Help with a Fischel coat rack

Discussion in 'Furniture' started by williamsa, Mar 12, 2022.

  1. williamsa

    williamsa New Member

    Hi there
    I found this forum through a google search for Fischel and I'm hoping someone might be able to help me identify the attached bentwood coat rack.
    It was bought in London, England and measures about 35 x 13 x 15" - you can see just the remains of the Fischel label on the rear.
    I found various other Fischel coat racks online, but none with this configuration with the extra rack on top.

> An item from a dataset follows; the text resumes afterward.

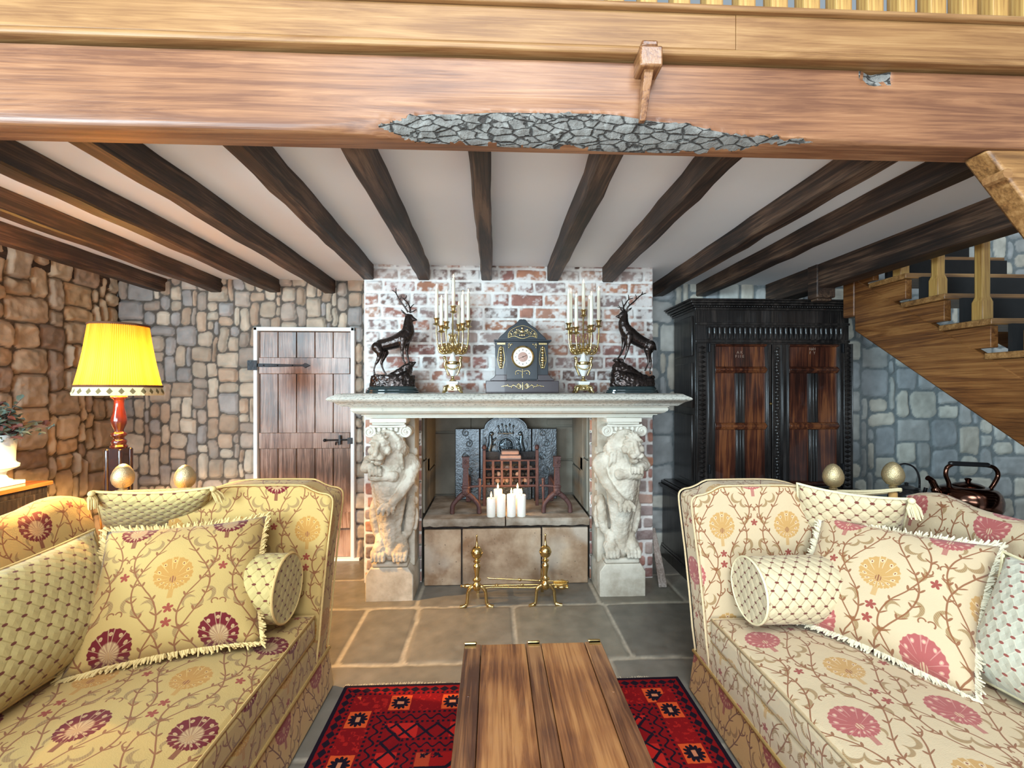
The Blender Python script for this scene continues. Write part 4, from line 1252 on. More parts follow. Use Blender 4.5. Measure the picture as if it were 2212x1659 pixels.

I'd be interested to get a rough idea of the age and if it might have had any special use?
    Thank you very much!

    1-one.jpg 2-two.jpg
     
  2. Matahari

    Matahari Well-Known Member

    Memory lane for me

    Hat rack on top
     
  3. Matahari

    Matahari Well-Known Member

    for the age

    Bentwood furniture was invented by Michael Thonet, who was granted patents for his invention in England, France, and Belgium in 1841.
    When the patents expired in 1871, David Gabriel Fischel founded D.G. Fischel Sons in Niemes, Czechoslovakia, and began making bentwood furniture.
    Fischel’s son, Alexander, had worked at Thonet Bros. By 1913, the company was also working in Vienna. The company was still working in the 1920s.
     
  4. williamsa

    williamsa New Member

    Thanks for this Matahari, I had seen the Thonet name when I was searching but I hadn't found out that connection so that's interesting to know!
     
  5. Fid

    Fid Well-Known Member

    it's a bit more complicate.:)
    what we look upon as typically Thonet was taking off in big volumes after 1850 only when Thonet and his sons were already installed in Vienna.
    most of the production was in - then - Austrian Bohemia due to cheap labor and knowledge about the cultivation and care of immense plantations of straight beech trees that made the bending in industrial quantities easier and cheaper.
    Fischel, Kohn, Mundus and others were starting their production with Thonet patents. especially Kohn tried to push Thonet out of the market and was successful in the end when Thonet didn't prolong his patents - which meant that the use of the designs and the process with steambending were open to all.
    after WWI everything fell apart anyways when the Austrian Empire was split up in independent states.